Education in Ethiopia was oriented toward religious learning until after World War II, when the government began to emphasize secular learning as a means to achieve social mobility and national development. By 1974, contempt efforts by the government to improve the situation, less than 10 % of the total population was literate. There were several reasons for this deficiency of progress. According to Teshome G. Wagaw, a former educator at Haile Selassie I University, the primary failure of the education system was its inability to "satisfy the aspirations of the majority of the people and to prepare in any sufficient way those passing through its ranks." Teshome described the system as elitist, inflexible, and unresponsive to local needs. He was equally critical of the distribution of educational opportunity, which favored a few administrative regions and urban centers at the expense of a predominantly illiterate rural population. The education system also suffered from insufficient financing.
In the early 1990s, the problems Ethiopians faced in making their education system responsive to national needs remained formidable. Social and political change had affected many orthodox elements of national life, but it was too soon to predict what effect the changes would have on the progress of education.
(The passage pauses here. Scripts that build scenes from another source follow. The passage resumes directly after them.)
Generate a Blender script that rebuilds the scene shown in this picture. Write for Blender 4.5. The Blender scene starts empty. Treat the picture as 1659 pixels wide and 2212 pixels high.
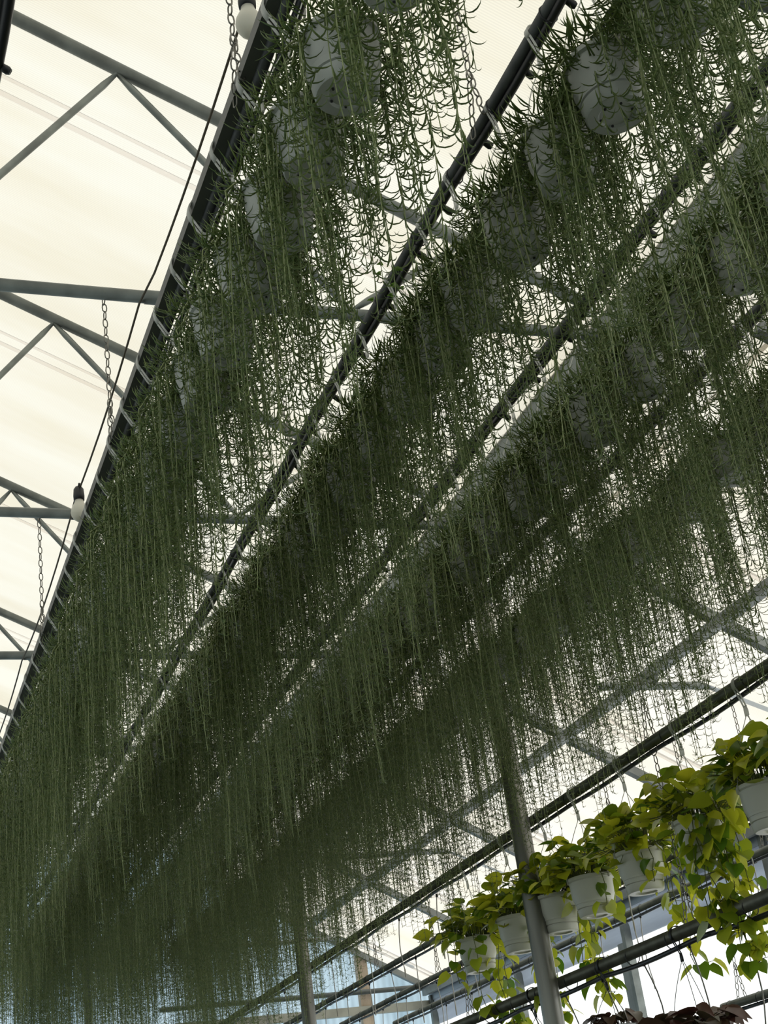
import bpy, math, random
import numpy as np
from mathutils import Matrix, Vector

# ---------------------------------------------------------------- camera, world, sun, exposure
sc = bpy.context.scene
COL = sc.collection
FPX = 3150.0                      # focal length in pixels of the 1659 x 2212 frame
YAW, PITCH, ROLL = 0.40161318, 0.4439825, -0.14581671
cam_d = bpy.data.cameras.new('camera')
cam = bpy.data.objects.new('camera', cam_d); COL.objects.link(cam)
_f = Vector((math.sin(YAW)*math.cos(PITCH), math.cos(YAW)*math.cos(PITCH), math.sin(PITCH)))
_r = Vector((math.cos(YAW), -math.sin(YAW), 0)); _u = _r.cross(_f)
_r2 = _r*math.cos(ROLL) + _u*math.sin(ROLL); _u2 = -_r*math.sin(ROLL) + _u*math.cos(ROLL)
cam.matrix_world = Matrix(((_r2.x,_u2.x,-_f.x,0),(_r2.y,_u2.y,-_f.y,0),(_r2.z,_u2.z,-_f.z,0),(0,0,0,1)))
cam_d.sensor_fit = 'VERTICAL'; cam_d.sensor_height = 36.0; cam_d.lens = FPX/2212*36.0
cam_d.clip_start = .05; cam_d.clip_end = 200
sc.camera = cam

w = bpy.data.worlds.new('world'); sc.world = w; w.use_nodes = True
bgn = w.node_tree.nodes['Background']
bgn.inputs[0].default_value = (.78, .90, 1.0, 1); bgn.inputs[1].default_value = 2.2
sd = bpy.data.lights.new('sun', 'SUN'); sd.energy = 8.7; sd.angle = .02; sd.color = (1.0, .93, .80)
sun = bpy.data.objects.new('sun', sd); COL.objects.link(sun)
sun.rotation_euler = Vector((.62, .33, .72)).to_track_quat('Z', 'Y').to_euler(); sun.location = (8, 4, 12)
sc.view_settings.view_transform = 'Standard'; sc.view_settings.look = 'None'
sc.view_settings.gamma = 1; sc.view_settings.use_curve_mapping = False
sc.view_settings.exposure = -1.0
sc.cycles.max_bounces = 6; sc.cycles.diffuse_bounces = 4; sc.cycles.glossy_bounces = 2
sc.cycles.transmission_bounces = 3; sc.cycles.transparent_max_bounces = 6
sc.cycles.caustics_reflective = False; sc.cycles.caustics_refractive = False
try:
    sc.cycles.use_denoising = True; sc.cycles.denoiser = 'OPENIMAGEDENOISE'
except Exception: pass

# ---------------------------------------------------------------- helpers
def tag(o, label=None, cat=None, group=None, kind=None):
    if label: o['label'] = label
    if cat: o['category'] = cat
    if group: o['group'] = group
    if kind: o['kind'] = kind
    return o
def empty(name, loc=(0,0,0), rz=0, label=None, cat=None, group=None):
    o = bpy.data.objects.new(name, None); COL.objects.link(o)
    o.location = loc; o.rotation_euler = (0,0,rz); o.empty_display_size = .05
    return tag(o, label, cat, group)
def copy_thing(o, loc, rz=0, label=None, group=None):
    r = o.copy(); COL.objects.link(r); r.location = loc; r.rotation_euler = (0,0,rz)
    if label: r['label'] = label
    if group: r['group'] = group
    for ch in list(o.children):
        c = ch.copy(); COL.objects.link(c); c.parent = r
        for g in list(ch.children):
            d = g.copy(); COL.objects.link(d); d.parent = c
    return r

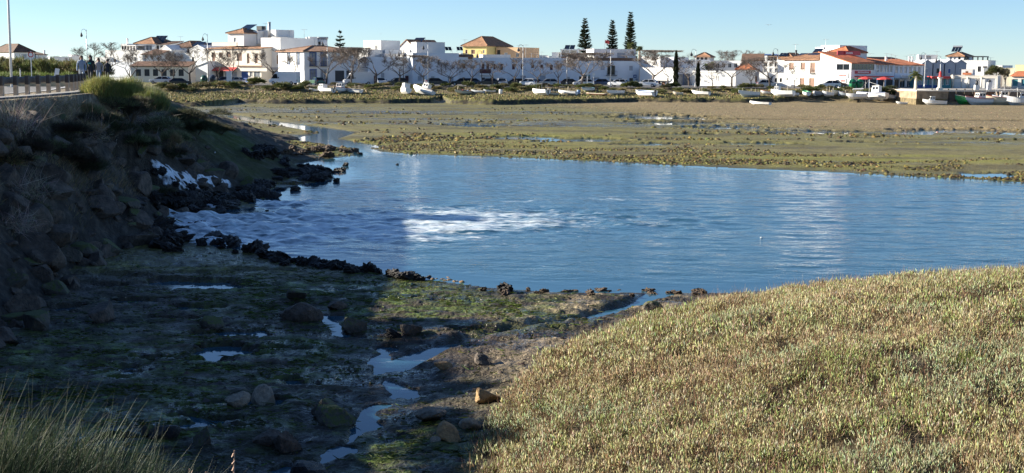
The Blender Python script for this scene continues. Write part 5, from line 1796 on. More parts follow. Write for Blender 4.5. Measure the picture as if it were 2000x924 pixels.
b = Bldg("white_house", "narrow sunlit white house with a rough bay window, right of the corner house", (697, 284, 719, 282), 97, 8, F=[(707, 713, 118, 135, 'g')], ybase=164)
b.block("upper_cube", 710, 744, 79.5, 98, 4, 6, F=[(733, 737, 89, 97, 'g')])
b = Bldg("long_house", "long white house row with slit windows and roof blocks behind the umbrella trees", (719, 277, 806, 280.5), 112, 10, wall=M_wallb,
         F=[(729, 733, 147, 158, 'w'), (744, 751, 142, 156, 's'), (757, 760, 128, 138, 's'), (791.5, 798.5, 148, 158, 'w'), (780, 783, 130, 140, 's')], ybase=164)
b.block("set_back_room", 752, 780, 105.5, 113, 4, 5)
b.block("roof_wall", 752, 785, 98, 106, 6.5, .4, wall=M_wallb)
b = Bldg("white_house", "white gabled house with a brown roof and a tilted solar panel above the long row", (777, 300, 812, 296.5), 96, 9, F=[(801, 811, 98, 104, 's')], L=(), roof='gable', ridge='y', rh=2.0, tile=M_tile, ov=.15, ybase=164)
b.solar(800, 819, 74, 88, 3, 3, 38)
b = Bldg("block_house", "tall blank white block house with a stepped top behind the umbrella trees", (806, 277, 896, 279.5), 104, 10, wall=M_wallb,
         F=[(816, 824, 148, 158, 's'), (842, 849, 149, 159, 's'), (861, 864, 128, 140, 's'), (875, 885.5, 149.5, 162, 's'), (818, 821, 130, 139, 's')], ybase=164)
b.block("stair_block", 813, 869, 82.5, 105, 2.0, 6, wall=M_wall)
b.solar(870, 883, 92, 98.5, 5, 2, 35); b.solar(893, 905, 92, 98.5, 6, 2, 35)
b.block("step", 896, 914, 112, 118, .5, 5, wall=M_wall)

b = Bldg("yellow_house", "yellow house with a terracotta hipped roof rising over the white row", (904, 300, 950, 297), 89.5, 11, wall=M_yellow, F=[(909, 913, 97.5, 105, 'w'), (920.5, 927.5, 97.5, 105.5, 'b'), (943, 946, 98, 104, 's')], roof='hip', rh=2.1, tile=M_tile, ov=.4, ybase=164)
b.antenna(908, 77, 88, 3)
b = Bldg("tan_house", "tan plastered house with a flat pale roof edge, right of the yellow house", (969, 300, 1014, 297), 93, 9, wall=M_orange, F=[(985, 991, 103.5, 107, 's'), (1008, 1013, 104, 111, 'g'), (971, 977, 98, 107, 'd')], ybase=164)
b.antenna(1015, 88, 98, 2)
b = Bldg("long_house", "very long white two-storey row with dark red shutters and one red balcony", (895, 280.5, 1130, 285), 113.5, 10, wall=M_wallb,
         F=[(903, 909, 124, 134.5, 'b'), (941.5, 946.5, 124.5, 135, 'w'), (950, 955.5, 124.5, 135, 'w'), (964, 968, 124.5, 136, 'w'), (977, 982.5, 124.5, 136, 'w'), (1000, 1006, 125, 136, 'w'), (1017.5, 1020.5, 125.5, 136, 'w'), (1038, 1043.5, 126, 133, 'w'),
            (1055.5, 1061, 126, 133, 'w'), (1074, 1080, 126.5, 137, 'w'), (903, 908, 151, 161, 'w'), (941.5, 947, 152, 164, 'd'), (958, 964, 152, 164, 'd'), (976.5, 983, 152.5, 158, 'd'), (999.5, 1007, 153, 162, 'u'), (1016.5, 1027, 148, 162, 's'),
            (1038, 1044.5, 153, 162, 'w'), (1054.5, 1065.5, 148, 164, 's'), (1074, 1080, 153.5, 164, 'w'), (1090, 1094, 128, 137, 's'), (1108, 1113, 150, 162, 's')], ybase=166)
b.bx("balcony", 938, 959, 135, 143, -.7, .68, M_wine)
b.bx("balcony_slab", 936, 968, 143.5, 147, -.8, .78, M_wall)
b.block("tile_eaves", 896, 923, 111, 115, -.3, .6, wall=M_tile, roof='mono', rh=.4)
b.block("parapet_room", 943, 997, 107, 115, 1.5, 5, wall=M_wall)
for q, yt in ((1027, 87), (1038, 104), (1049, 105), (1060, 108)):
    b.antenna(q, yt, 114, 5)
b = Bldg("white_house", "white rooftop rooms with a pale pergola and solar panel, left of the tall pines", (1073, 300, 1166, 298), 113, 9, F=(), ybase=166)
b.block("left_cube", 1078, 1091, 102.5, 114, 0, 4)
b.block("terrace_room", 1097, 1125, 99, 114, 2, 4)
b.pergola(1096, 1163, 96, 112, -.5, 3, M_wall, 5)
b.bx("lattice", 1096, 1163, 110.5, 115.5, -.9, .15, M_lattice)
b.solar(1102, 1122, 88.5, 96, 3, 2, 28)
b = Bldg("waterfront_house", "flat-roofed white house with a brown roof terrace, in front of the tall pines", (1130, 285, 1248, 288), 119.5, 10, wall=M_wallb,
         F=[(1131, 1145, 150, 164, 'p'), (1148, 1153, 146, 160, 'g'), (1156, 1170, 152, 162, 's'), (1173, 1181, 127.5, 137, 's'), (1186.5, 1201, 128.5, 146, 'gk'), (1229, 1236, 128.5, 138, 's'), (1207.5, 1215, 152.5, 158, 's'), (1192, 1197, 155, 163, 'g'), (1229.5, 1236, 153, 168, 'd')], ybase=169)
b.bx("terrace_railing", 1131, 1237, 112.5, 119.3, .1, .12, M_lattice)
b.block("upper_floor", 1160, 1242, 96, 119, 3.5, 6, wall=M_wall, F=[(1206, 1221, 103.5, 119, 's'), (1226, 1229.5, 104, 109, 's')], L=())
b.sign(1237, 1243, 146, 152, 0, M_blue)
b.sign(1241.5, 1245, 154, 158, 0, M_blue)
b.sign(1140, 1152, 146, 149, 0, M_teal)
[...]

Education has expanded considerably since 1952, when only 4 % of the adult population was literate. Since then, many schools have been opened, and several teacher-training schools have graduated numerous teachers. A major program to increase literacy was started in 1979; but by 2001 only 55 % of the adult population could read and write. Although free education exists from primary school through the college level, regular school facilities are able to enroll only 43 % of the children of school age. In the 1995 school year 3.4 million students attended primary schools run by the government and religious groups.